===== Data lines

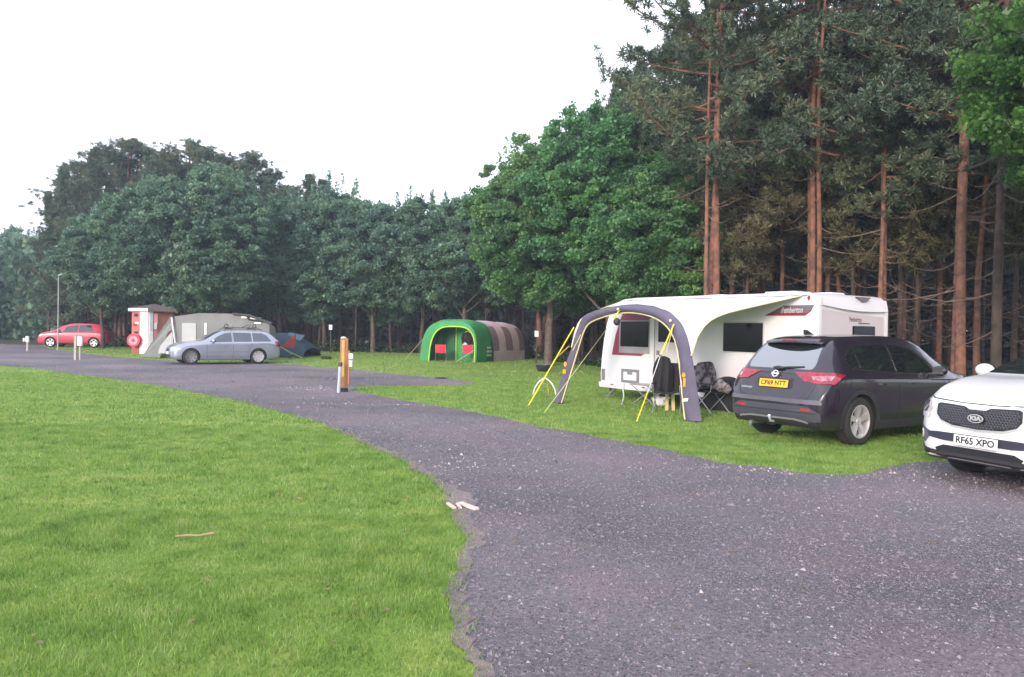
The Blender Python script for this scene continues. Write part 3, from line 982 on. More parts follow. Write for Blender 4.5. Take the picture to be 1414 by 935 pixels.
def loft_body(st, step=.045, sub=4):
    st = np.array(st, float)
    X = []
    for i in range(len(st) - 1):
        n = max(1, int(math.ceil((st[i + 1][0] - st[i][0]) / step)))
        X += list(np.linspace(st[i][0], st[i + 1][0], n, endpoint=False))
    X.append(st[-1][0]); X = np.array(X)
    P = np.stack([pchip(st[:, 0], st[:, k], X) for k in range(1, 7)], 1)
    rings = []
    for x, p in zip(X, P):
        s = sec_samples(section(*p), sub)
        ring = [(x, -y, z) for y, z in s] + [(x, y, z) for y, z in s[-2:0:-1]]
        rings.append(ring)
    mb = MB(); n = len(rings[0])
    vs = [v for r_ in rings for v in r_]
    fs = [(i * n + k, i * n + (k + 1) % n, (i + 1) * n + (k + 1) % n, (i + 1) * n + k) for i in range(len(rings) - 1) for k in range(n)]
    fs.append(tuple(range(n))); fs.append(tuple((len(rings) - 1) * n + k for k in range(n - 1, -1, -1)))
    mb.add(vs, fs)
    return mb.mesh('body')


def cut_arches(me, wheels, dark, depth=.30):
    """boolean wheel arches; wheels = [(x, z, r)]"""
    me.materials.append(dark)
    o = bpy.data.objects.new('tmp', me); COL.objects.link(o)
    cutters = []
    ymax = max(v.co.y for v in me.vertices)
    for x, z, r in wheels:
        for s in (-1, 1):
            mb = MB(); n = 40; a, b_ = (ymax - depth, ymax + .3)
            prof = []
            for k in range(n):
                t = 2 * PI * k / n
                px, pz = r * math.cos(t), r * math.sin(t)
                prof.append((x + px, pz + z))
            mb.prism([(p[0], s * a, p[1]) for p in prof], (0, s * (b_ - a), 0))
            cm = mb.mesh('cut'); cm.materials.append(None); cm.materials.append(dark)
            for p in cm.polygons: p.material_index = 1
            c = bpy.data.objects.new('cut', cm); COL.objects.link(c); cutters.append(c)
            md = o.modifiers.new('b', 'BOOLEAN'); md.operation = 'DIFFERENCE'; md.object = c; md.solver = 'EXACT'; md.material_mode = 'INDEX'
    bpy.context.view_layer.update()
    dg = bpy.context.evaluated_depsgraph_get()
    nm = bpy.data.meshes.new_from_object(o.evaluated_get(dg))
    bpy.data.objects.remove(o)
    for c in cutters: bpy.data.objects.remove(c)
    return nm


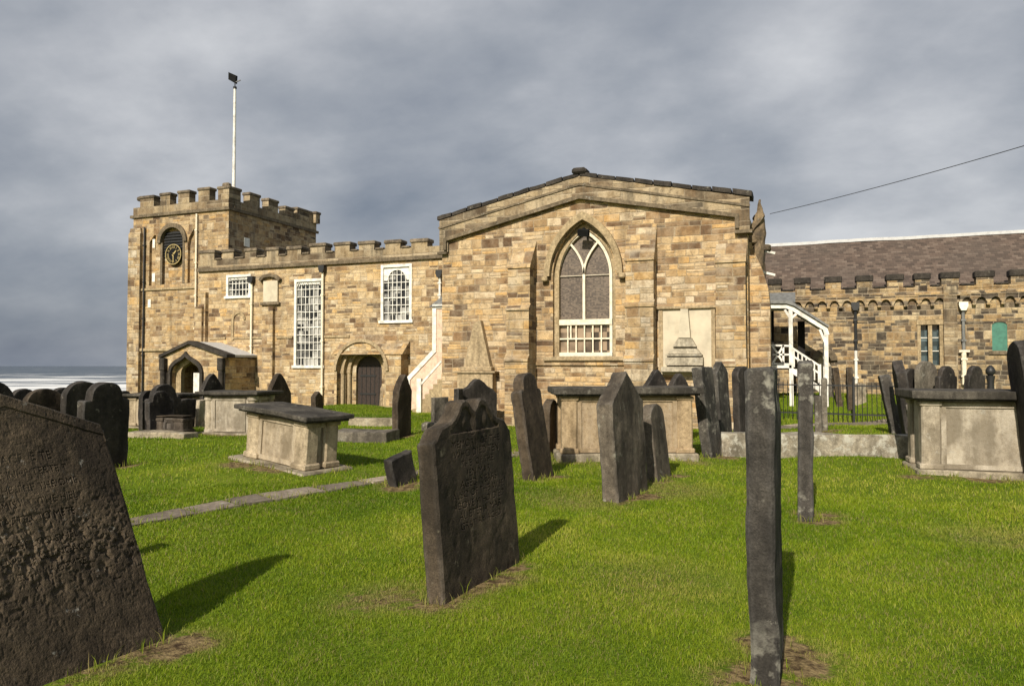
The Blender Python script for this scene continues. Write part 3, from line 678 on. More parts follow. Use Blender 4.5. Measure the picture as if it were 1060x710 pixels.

==========

## Exercise brief
Extract the full listing exactly, with the pictures left out.

## Output of the exercise
The Blender Python script for this scene continues. Write part 3, from line 982 on. More parts follow. Write for Blender 4.5. Take the picture to be 1414 by 935 pixels.
def loft_body(st, step=.045, sub=4):
    st = np.array(st, float)
    X = []
    for i in range(len(st) - 1):
        n = max(1, int(math.ceil((st[i + 1][0] - st[i][0]) / step)))
        X += list(np.linspace(st[i][0], st[i + 1][0], n, endpoint=False))
    X.append(st[-1][0]); X = np.array(X)
    P = np.stack([pchip(st[:, 0], st[:, k], X) for k in range(1, 7)], 1)
    rings = []
    for x, p in zip(X, P):
        s = sec_samples(section(*p), sub)
        ring = [(x, -y, z) for y, z in s] + [(x, y, z) for y, z in s[-2:0:-1]]
        rings.append(ring)
    mb = MB(); n = len(rings[0])
    vs = [v for r_ in rings for v in r_]
    fs = [(i * n + k, i * n + (k + 1) % n, (i + 1) * n + (k + 1) % n, (i + 1) * n + k) for i in range(len(rings) - 1) for k in range(n)]
    fs.append(tuple(range(n))); fs.append(tuple((len(rings) - 1) * n + k for k in range(n - 1, -1, -1)))
    mb.add(vs, fs)
    return mb.mesh('body')


def cut_arches(me, wheels, dark, depth=.30):
    """boolean wheel arches; wheels = [(x, z, r)]"""
    me.materials.append(dark)
    o = bpy.data.objects.new('tmp', me); COL.objects.link(o)
    cutters = []
    ymax = max(v.co.y for v in me.vertices)
    for x, z, r in wheels:
        for s in (-1, 1):
            mb = MB(); n = 40; a, b_ = (ymax - depth, ymax + .3)
            prof = []
            for k in range(n):
                t = 2 * PI * k / n
                px, pz = r * math.cos(t), r * math.sin(t)
                prof.append((x + px, pz + z))
            mb.prism([(p[0], s * a, p[1]) for p in prof], (0, s * (b_ - a), 0))
            cm = mb.mesh('cut'); cm.materials.append(None); cm.materials.append(dark)
            for p in cm.polygons: p.material_index = 1
            c = bpy.data.objects.new('cut', cm); COL.objects.link(c); cutters.append(c)
            md = o.modifiers.new('b', 'BOOLEAN'); md.operation = 'DIFFERENCE'; md.object = c; md.solver = 'EXACT'; md.material_mode = 'INDEX'
    bpy.context.view_layer.update()
    dg = bpy.context.evaluated_depsgraph_get()
    nm = bpy.data.meshes.new_from_object(o.evaluated_get(dg))
    bpy.data.objects.remove(o)
    for c in cutters: bpy.data.objects.remove(c)
    return nm


The Blender Python script for this scene continues. Write part 3, from line 678 on. More parts follow. Use Blender 4.5. Measure the picture as if it were 1060x710 pixels.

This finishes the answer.